Il paese è avvolto nel silenzio, l’ora della preghiera è già passata da tempo, l’uliveto è vuoto, come le strade. Nel giovedì santo gli altari della reposizione attendono i devoti.
Si è lavorato intensamente per prepararli, dopo la celebrazione dell’ultima cena. C’è un ordine da seguire per i fedeli che intendono visitarli e mai in numero pari.

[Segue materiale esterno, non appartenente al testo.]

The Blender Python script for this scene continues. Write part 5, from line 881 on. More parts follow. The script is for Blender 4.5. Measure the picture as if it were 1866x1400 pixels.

La chiesa madre ospita piante e fiori, moderne istallazioni che poco hanno in comune con le antiche tradizioni, quelle che si trasmettevano in linea retta, semi di grano o lenticchia o cicerchia lasciati germogliare e crescere al buio coperti da un secchio per poi essere scoperti nella loro ammaliante bianchezza nel giovedì prima di Pasqua. Coltivati al buio sì, dalle tenebre alla luce, sobri nella loro delicata esile presenza invitano alla contemplazione, a rimanere, restare, meditare prima che tutto si compia.
Il cielo riserva visioni di stelle dopo le nubi sabbiose che negli ultimi giorni hanno oscurato anche il sole. Percorrere le vie del paese sotto le luci fioche dei lampioni, croce, calvario, cappelle , installazioni e allestimenti. Fiori, piante, candele nell’oscurità, luce ancora dopo le tenebre. Pregano le poche anime ancora in giro, pregano per avere indulgenza. Se si chiudono gli occhi a volte pare di ascoltarle quelle richieste, rivolte all’onnipotente, come se pervadessero lo spazio e riempissero il vuoto, quel senso profondo di solitudine. E allora si resta ancora un po’, un minuto in più, per non far sentire solo nessuno. Nessuno.